Alken-Maes still requested the suspension of the acquisition and argued before the BCA that even if this acquisition was not caught by merger control rules, it had to be reviewed under Article IV.2 of the Code of Economic Law and Article 102 of the Treaty on the Functioning of the European Union, both of which prohibit the abuse of a dominant position. Alken-Maes contended that the acquisition constituted an abuse of AB InBev's dominant position as it would enable AB InBev to acquire the brand Triple Karmeliet, thus significantly strengthening its dominant position. Therefore, Alken-Maes requested the BCA to adopt interim measures suspending the implementation of the concentration.

The BCA first noted that Belgian competition law does not explicitly provide that antitrust rules do not apply to concentrations.

However, the BCA held that an acquisition that is not subject to merger control can only be assessed prima facie under the rules prohibiting the abuse of a dominant position if there are possible restrictions on competition that can be distinguished from the mere effect of the concentration and might by themselves be qualified prima facie as an abuse of a dominant position.

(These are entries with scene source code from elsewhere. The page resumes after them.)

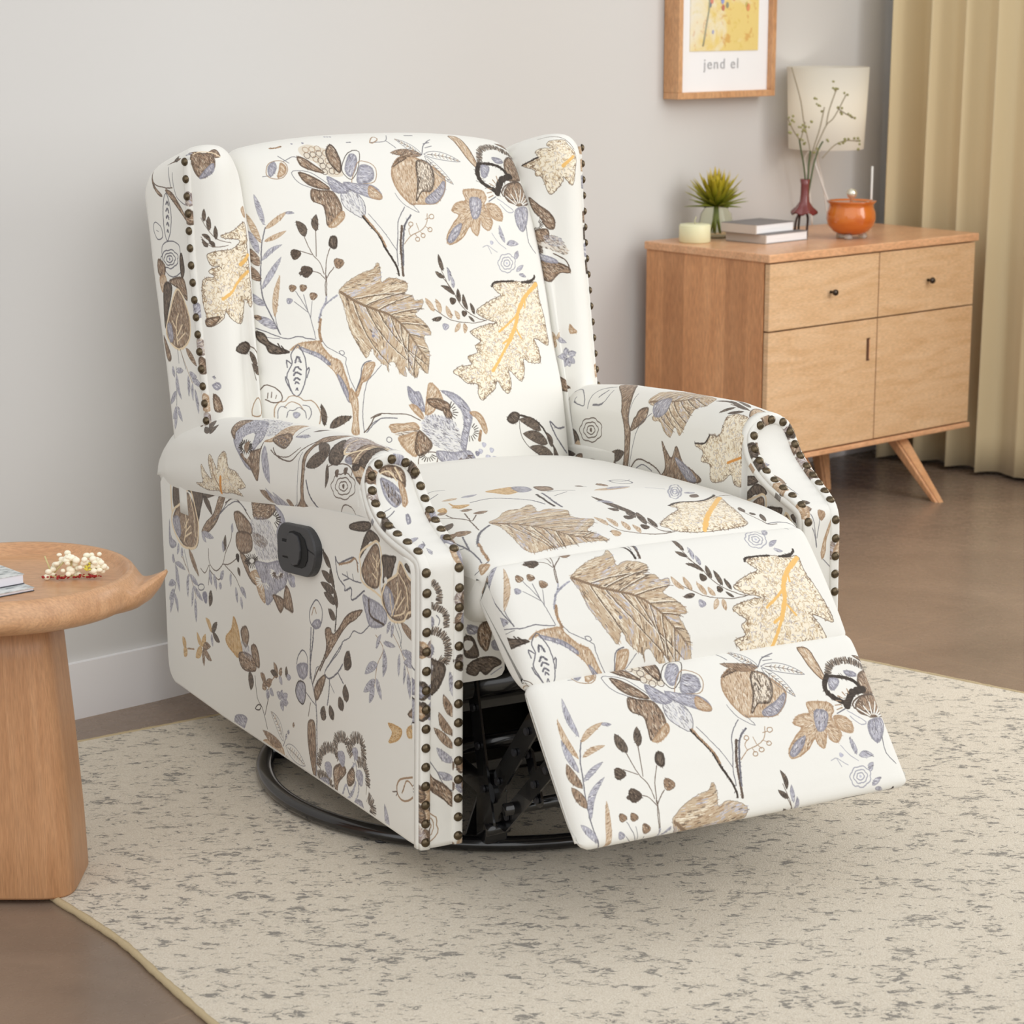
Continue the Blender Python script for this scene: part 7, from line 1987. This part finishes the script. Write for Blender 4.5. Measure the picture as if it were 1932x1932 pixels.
    for i in range(nth):
        th = 2*PI*i/nth
        # the horn grows out of the wall on the two long ends
        d = min(abs((th+PI) % (2*PI)-PI), abs(th-PI)); hn = math.exp(-(d/.30)**2)*.9+.1*math.exp(-(d/.55)**2); sh_ = max(0, 1-d/.34)
        pr = [(0,.486),(.10,.486),(.165,.486),(.172,.487),(.179,.494),(.184,.503),(.189,.505),(.194,.501),
              (.198+.006*hn,.494-.006*hn),(.203+.010*sh_,.484+.004*sh_),(.204+.042*sh_**1.3,.474+.033*sh_**1.2),(.204+.044*sh_**1.3,.470+.033*sh_**1.2),(.202+.034*sh_,.465+.014*sh_),(.197+.024*sh_,.458+.002*sh_),
              (.186+.014*sh_,.452-.006*sh_),(.168+.006*sh_,.448-.006*sh_),(.12,.447),(0,.447)]
        for r_, z in pr: V.append((r_*math.cos(th), r_*math.sin(th), z))
    K = 18
    for i in range(nth):
        i2 = (i+1) % nth
        for k in range(K-1): F.append((i*K+k, i*K+k+1, i2*K+k+1, i2*K+k))
    me = mesh('table_top', V, F); bm = bmesh.new(); bm.from_mesh(me); bmesh.ops.remove_doubles(bm, verts=bm.verts, dist=1e-5); bmesh.ops.recalc_face_normals(bm, faces=bm.faces); bm.to_mesh(me); bm.free()
    link('table_top', me, wtt, tb)
    bm = bmesh.new(); rows = []
    for z, wx_, wy in ((0.0,.1135,.080),(.004,.1155,.082),(.10,.1125,.080),(.25,.104,.077),(.38,.095,.073),(.44,.090,.070)):
        row = []
        for k in range(96):
            a_ = 2*PI*k/96; c_, s_ = math.cos(a_), math.sin(a_); e = .30
            row.append(bm.verts.new((-.016+wx_*math.copysign(abs(c_)**e, c_), -.012+wy*math.copysign(abs(s_)**e, s_)-.010*(1-abs(c_)**2)*(1 if s_ < 0 else 0), z)))
        rows.append(row)
    for a_, b_ in zip(rows[:-1], rows[1:]):
        for k in range(96): bm.faces.new((a_[k], a_[(k+1)%96], b_[(k+1)%96], b_[k]))
    bm.faces.new(rows[0][::-1]); bm.faces.new(rows[-1])
    lg_ = link('pedestal_leg', from_bm(bm, 'pedestal_leg'), wt, tb); lg_.location.z = .0087
    # magazines
    gc = mat('magazine_cover', rough=.35); n_ = noise(gc, mapping(gc, (30,60,1)), 1.2, 4, .6); L(gc, ramp(gc, n_.outputs[0], [(.35, lin(100,110,112)), (.5, lin(206,210,208)), (.7, lin(232,232,230))]).outputs[0], bsdf(gc).inputs['Base Color'])
    wp = mat('magazine_pages', lin(228,226,232), .7); dk2 = mat('dark_cover', lin(70,72,80), .4)
    def mag(name, lbl, corner, rz, w, d, z, h, cov2, cat, curl=0):
        e = empty(name, (corner[0], corner[1], z), rz, lbl, cat)
        box('cover', (-w,0,h-.0012), (.0005,d,h), cov2, e, .0003); box('page_block', (-w,.001,.0012), (-.001,d,h-.0012), wp, e); box('back_cover', (-w,0,0), (.0005,d,.0012), dk2, e, .0003)
    mag('magazine', 'thin grey magazine lying under the book on the round side table', (-.722,3.332), R(41), .24, .16, .4865, .0055, gc, 'magazine')
    mag('book', 'white book with a grey patterned cover on top of the magazine', (-.741,3.352), R(41), .22, .135, .4925, .0155, gc, 'book')
    # dried blossoms
    fl_ = empty('dried_flower_sprig', (-.682,3.402,.488), R(4), 'small sprig of cream blossoms with red bits lying on the round side table', 'flower')
    cr = mat('cream_petal', lin(250,244,222), .8); rdm = mat('red_bits', lin(160,40,36), .7); yl = mat('yellow_core', lin(226,214,90), .7)
    rg_ = random.Random(4); bm = bmesh.new(); bm2 = bmesh.new(); bm3 = bmesh.new()
    def blob(b, x, y, z, r_): bmesh.ops.create_icosphere(b, subdivisions=2, radius=r_, matrix=Matrix.Translation((x, y, z)) @ Matrix.Rotation(rg_.random()*6, 4, 'X') @ Matrix.Diagonal((1, .7+.3*rg_.random(), .6+.4*rg_.random(), 1)))
    for cx, cz, r_, n in ((-.027,.010,.008,9), (-.004,.030,.012,16), (.011,.028,.006,5), (.003,.013,.010,13), (.034,.026,.011,16), (.050,.019,.008,9), (.022,.014,.009,8), (.042,.016,.009,10), (-.020,.022,.004,3)):
        for _ in range(n): blob(bm, cx+rg_.gauss(0, r_*.55), rg_.gauss(0,.006), max(.003, cz+rg_.gauss(0, r_*.5)), rg_.uniform(.0034,.0060))
    for _ in range(60): blob(bm2, rg_.uniform(-.040,.048), rg_.gauss(-.004,.003), rg_.uniform(.002,.006), rg_.uniform(.0014,.0028))
    for _ in range(14): blob(bm3, .030+rg_.gauss(0,.003), -.006, .018+rg_.gauss(0,.004), .0022)
    link('blossoms', from_bm(bm, 'blossoms'), cr, fl_); link('red_bits', from_bm(bm2, 'red_bits'), rdm, fl_); link('yellow_stamens', from_bm(bm3, 'yellow_stamens'), yl, fl_)
    bm = bmesh.new()
    for a_, b_ in (((-.026,0,.006),(-.036,0,.036)), ((-.024,0,.008),(-.006,0,.028)), ((.003,0,.012),(.004,0,.028)), ((-.038,-.003,.004),(.046,-.003,.005))): add_tube(bm, [a_, b_], .0012, 6)
    link('flower_stalks', from_bm(bm, 'flower_stalks'), mat('stalk', lin(206,196,140), .7), fl_)
# ------------------------------------------------------------ camera, light, assembly
def camera():
    c = bpy.data.cameras.new('camera'); o = bpy.data.objects.new('camera', c); COL.objects.link(o)
    o.location = (0,0,1.3612); o.rotation_euler = (R(90-12.7269),0,0); c.sensor_width = 36; c.lens = 36*4298.6/1932
    c.dof.use_dof = True; c.dof.focus_distance = 3.85; c.dof.aperture_fstop = 9; c.clip_start = .05; c.clip_end = 60
    SC.camera = o
def lights():
    w = bpy.data.worlds.new('world'); SC.world = w; w.use_nodes = True
    bg = w.node_tree.nodes['Background']; bg.inputs[0].default_value = (.965,.98,1.0,1); bg.inputs[1].default_value = WORLD
    def area(name, loc, target, size, size_y, power, col=(1,1,1)):
        l = bpy.data.lights.new(name, 'AREA'); l.shape = 'RECTANGLE'; l.size = size; l.size_y = size_y; l.energy = power; l.color = col
        o = bpy.data.objects.new(name, l); COL.objects.link(o); o.location = loc
        o.rotation_euler = (Vector(target)-Vector(loc)).to_track_quat('-Z', 'Y').to_euler()
    for a in AREAS: area(*a)
    l = bpy.data.lights.new('window_daylight', 'SUN'); l.energy = .90; l.angle = R(55); l.color = (1,.98,.95)
    o = bpy.data.objects.new('window_daylight', l); COL.objects.link(o); o.rotation_euler = (-Vector((.62,-.62,.62))).to_track_quat('-Z', 'Y').to_euler()
    l = bpy.data.lights.new('left_fill_sun', 'SUN'); l.energy = .72; l.angle = R(70); l.color = (1,.99,.97)  # added soft fill from the left front to lift the dim sides, not a window
    o = bpy.data.objects.new('left_fill_sun', l); COL.objects.link(o); o.rotation_euler = (-Vector((-.30,-.85,.33))).to_track_quat('-Z', 'Y').to_euler()
WORLD = .73
AREAS = [('right_window_daylight', tuple(rm(5.30,1.9,1.45)), tuple(rm(3.9,3.1,.45)), 1.5, 2.0, 36, (1,.985,.96))]
def lamp_light():
    l = bpy.data.lights.new('table_lamp_bulb', 'POINT'); l.energy = .30; l.shadow_soft_size = .03; l.color = (1,.95,.88)
    o = bpy.data.objects.new('table_lamp_bulb', l); COL.objects.link(o); o.location = rm(4.974,4.36,.716+.35)
SC.view_settings.view_transform = 'Standard'; SC.view_settings.look = 'None'; SC.view_settings.gamma = 1; SC.view_settings.use_curve_mapping = False
SC.view_settings.exposure = 0.03
RNG = np.random.default_rng(5)
cloths = make_cloths()
mats = {k: c.material() for k, c in cloths.items()}
mats['plain'] = mat('plain_lining', lin(*CREAM), .85)
mats['nail'] = mat('bronze_nail', lin(96,84,66), .28, metal=.9)
mats['plastic'] = mat('black_plastic', lin(58,58,60), .5); mats['steel'] = mat('black_steel', lin(14,14,17), .22, spec=.6, coat=.5); mats['recess'] = mat('recess_shade', lin(16,16,17), .8); mats['rivet'] = mat('rivet', lin(70,70,74), .35, metal=.6)
chair, G = build_chair(mats)
build_room(); camera(); lights(); lamp_light()
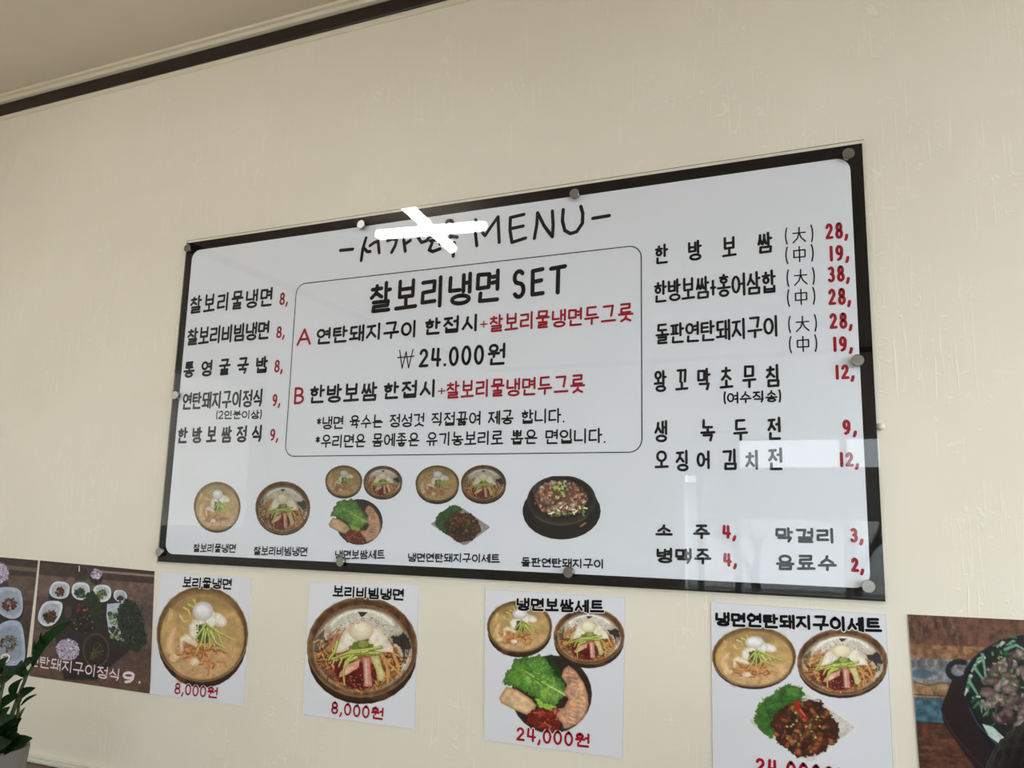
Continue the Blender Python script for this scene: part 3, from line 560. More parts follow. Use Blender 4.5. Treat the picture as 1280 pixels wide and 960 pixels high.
def grilled_pork(c, ox, oy, rx, ry, dim=1.0):
    D = lambda *a: [q * dim for q in a]
    c.setT(ox, oy, rx, ry)
    c.poly([(-1.03, -.09), (-.85, -.2), (0, -.68), (.08, -.66), (1.0, .0), (1.0, .06), (.2, .68), (.08, .68)], D(196, 190, 188), soft=1.5, edge=(.05, D(222, 218, 216), .9))
    c.poly([(-.85, -.08), (0, -.58), (.85, .02), (.14, .56)], D(212, 206, 204), op=.8, soft=3)
    c.poly([(-.86, -.1), (-.84, -.32), (-.7, -.5), (-.5, -.62), (-.42, -.7), (-.25, -.8), (.0, -.72), (.05, -.6), (0, -.5), (.15, -.42), (.2, -.3), (-.3, -.1), (-.45, .1), (-.55, .24), (-.7, .14), (-.82, .02)], D(66, 112, 46), nz=(.12, .3, .3), rag=.03, edge=(.06, D(84, 140, 52), .6))
    c.poly([(-.3, -.72), (-.05, -.7), (-.05, -.55), (-.25, -.55)], D(98, 146, 62), op=.7, soft=3)
    for i in range(12): c.st([(R(-.8, 0), R(-.6, 0)), (R(-.6, .1), R(-.6, 0))], .012, D(30, 78, 22), op=.4)
    c.poly([(-.6, -.05), (-.4, -.32), (-.1, -.46), (.35, -.48), (.5, -.24), (.68, -.05), (.7, .2), (.5, .3), (.45, .5), (.15, .56), (-.1, .58), (-.25, .4), (-.45, .3), (-.5, .1)], D(72, 36, 20), nz=(.3, .3, .2), rag=.03)
    for i in range(125):
        a = R(0, 6.28); q = math.sqrt(R(0, 1)); x, y = .07 + .56 * q * math.cos(a), .04 + .47 * q * math.sin(a)
        c.lump(x, y, R(.05, .11), D(*[(134, 70, 34), (164, 92, 48), (104, 50, 26), (184, 110, 62), (76, 36, 22), (118, 54, 28)][i % 6]), el=.7)
    for i in range(34):
        a = R(0, 6.28); q = math.sqrt(R(0, 1)); c.ell(.02 + .45 * q * math.cos(a), -.05 + .4 * q * math.sin(a), .022, .018, D(*[(146, 160, 64), (196, 188, 124), (88, 116, 42)][i % 3]))
    c.st([(-.1, -.44), (-.04, -.3), (.1, -.12)], .045, D(176, 22, 22), .02); c.st([(-.02, -.3), (.07, -.18)], .02, D(222, 96, 60), .01)
    c.T = None
def stone_pot(c, ox, oy, s_):
    D = lambda *a: list(a)
    c.setT(ox, oy, s_, s_)
    c.ell(0, .12, .99, .72, D(14, 13, 15), nz=(.1, .1, .2), edge=(.02, D(40, 38, 40), .6))
    c.poly([(-.87, -.22), (-.8, .1), (-.5, .42), (0, .5), (.5, .38), (.8, .08), (.88, -.25)], D(34, 26, 22), soft=2, nz=(.2, .3, .4)); c.st(arc(0, .02, .76, .44, 150, 35, 10), .025, D(138, 98, 64), op=.55); c.st([(.48, .5), (.6, .42)], .02, D(206, 142, 110), op=.8)
    c.ell(0, -.17, .87, .62, D(40, 36, 34), edge=(.06, D(66, 60, 54), .8)); c.ell(0, -.2, .78, .52, D(18, 16, 16))
    c.ell(-.4, -.4, .34, .2, D(96, 104, 122), op=.5, soft=4)
    c.ell(-.02, -.2, .66, .42, D(110, 72, 56), nz=(.3, .3, .2), rag=.05)
    for i in range(150):
        a = R(0, 6.28); q = math.sqrt(R(0, 1)); x, y = -.02 + .64 * q * math.cos(a), -.2 + .45 * q * math.sin(a)
        c.lump(x, y, R(.04, .09), D(*[(206, 166, 146), (176, 128, 108), (224, 192, 168), (140, 94, 76), (190, 144, 122), (100, 62, 52)][i % 6]), el=.6)
    for i in range(50):
        x, y = (R(-.2, .1), R(-.6, -.25)) if i % 2 else (R(-.3, .6), R(.02, .2)); b = R(0, 6.28); c.st([(x, y), (x + .07 * math.cos(b), y + .05 * math.sin(b))], .02, D(*[(110, 142, 62), (152, 176, 100), (206, 206, 176), (58, 92, 34)][i % 4]))
    c.T = None

# ------------------------------------------------------------------ the menu board
Y_BACK, Y_PR, Y_TX, Y_AC0, Y_AC1 = -0.0050, -0.0055, -0.0061, -0.0075, -0.0105
def corner(p, y=Y_BACK): return at(*p, y)
bTL, bTR, bBR, bBL = corner((234, 304)), corner((1077.5, 179)), corner((1107, 752)), corner((197, 702))
BX0, BX1, BZ0, BZ1 = (bTL.x + bBL.x) / 2, (bTR.x + bBR.x) / 2, (bBL.z + bBR.z) / 2, (bTL.z + bTR.z) / 2
board = empty('menu_board', ((BX0 + BX1) / 2, 0, BZ0), 'large white menu board with black border under clear acrylic, studded with steel caps', 'menu board')
MB().box(BX0, BX1, Y_BACK, -0.0005, BZ0, BZ1).build('backing_board', BLACK, board)
# white print with rounded corners, 22 mm inside the black border
def rrect(x0, x1, z0, z1, r, n=6):
    o = []
    for cx_, cz_, a0 in ((x1 - r, z1 - r, 0), (x0 + r, z1 - r, 90), (x0 + r, z0 + r, 180), (x1 - r, z0 + r, 270)):
        o += [(cx_ + r * math.cos(math.radians(a0 + 90 * i / n)), cz_ + r * math.sin(math.radians(a0 + 90 * i / n))) for i in range(n + 1)]
    return o
def flat(name, pts, y, m, parent, thick=0.0004):
    n = len(pts); mb = MB(); mb.add([(x, y, z) for x, z in pts] + [(x, y + thick, z) for x, z in pts], [tuple(range(n))[::-1] if False else tuple(range(n)), tuple(range(n, 2 * n))[::-1]] + [(i, i + n, (i + 1) % n + n, (i + 1) % n) for i in range(n)])
    return mb.build(name, m, parent)
PX0, PX1, PZ0, PZ1 = at(248, 400, Y_PR).x, at(1082.5, 450, Y_PR).x, at(650, 716, Y_PR).z, at(650, 252.5, Y_PR).z
sheet = flat('printed_sheet', rrect(BX0 + .024, BX1 - .024, BZ0 + .022, BZ1 - .026, .028), Y_PR, PAPER, board)
# thin ruled box
fx0 = (at(371, 354.5, Y_TX).x + at(356, 571, Y_TX).x) / 2; fx1 = (at(803, 307, Y_TX).x + at(801, 564, Y_TX).x) / 2
fz1 = (at(378, 354, Y_TX).z + at(792, 308, Y_TX).z) / 2; fz0 = (at(362, 571, Y_TX).z + at(790, 564.5, Y_TX).z) / 2
mb = MB(); pp = rrect(fx0, fx1, fz0, fz1, .028); pp.append(pp[0]); ribbon(mb, pp, .0011, Y_TX, 6); mb.build('ruled_frame', INK, sheet)
def L(s, tl, br, wt=4.6, m=None, gap=.10, h=None): letter(sheet, 'lettering', s, tl, br, wt, m or INK, Y_TX, gap, h=h)
L('찰보리물냉면', (238.5, 370), (340, 382.5), 6.8, gap=.16)
L('찰보리비빔냉면', (235, 410), (336, 424), 6.8, gap=.04)
L('통영굴국밥', (230.5, 452), (334, 466), 6.8, gap=.55)
L('연탄돼지구이정식', (229, 491), (328, 508.5), 6.4, gap=.04)
L('(2인분이상)', (270.5, 513), (327, 523.5), 3.8, gap=.05, h=11.3)
L('한방보쌈정식', (223, 534), (327.5, 552.5), 6.8, gap=.42)
for p, q, s in (((350, 366), (359.5, 380.5), '8,'), ((346, 408), (355.5, 422), '8,'), ((343.5, 450), (353, 465), '8,'), ((341, 492.5), (350, 507.5), '9,'), ((338, 536), (347.5, 551), '9,')): L(s, p, q, 5.3, RED)
L('찰보리냉면', (462.8, 353.5), (625, 377.5), 10.4, gap=.13)
L('SET', (640, 337.5), (708.5, 367.5), 10.4, gap=.16)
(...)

The BCA found that Alken-Maes had not sufficiently proven that the concentration restricted competition in a way that was distinguishable from the mere effect of the concentration. Therefore, there was no behaviour which could, as such, be considered prima facie as an abuse of AB InBev's dominant position requiring the adoption of interim measures. The BCA concluded that, if such restrictions were to take place, the BCA would then tackle them as appropriate.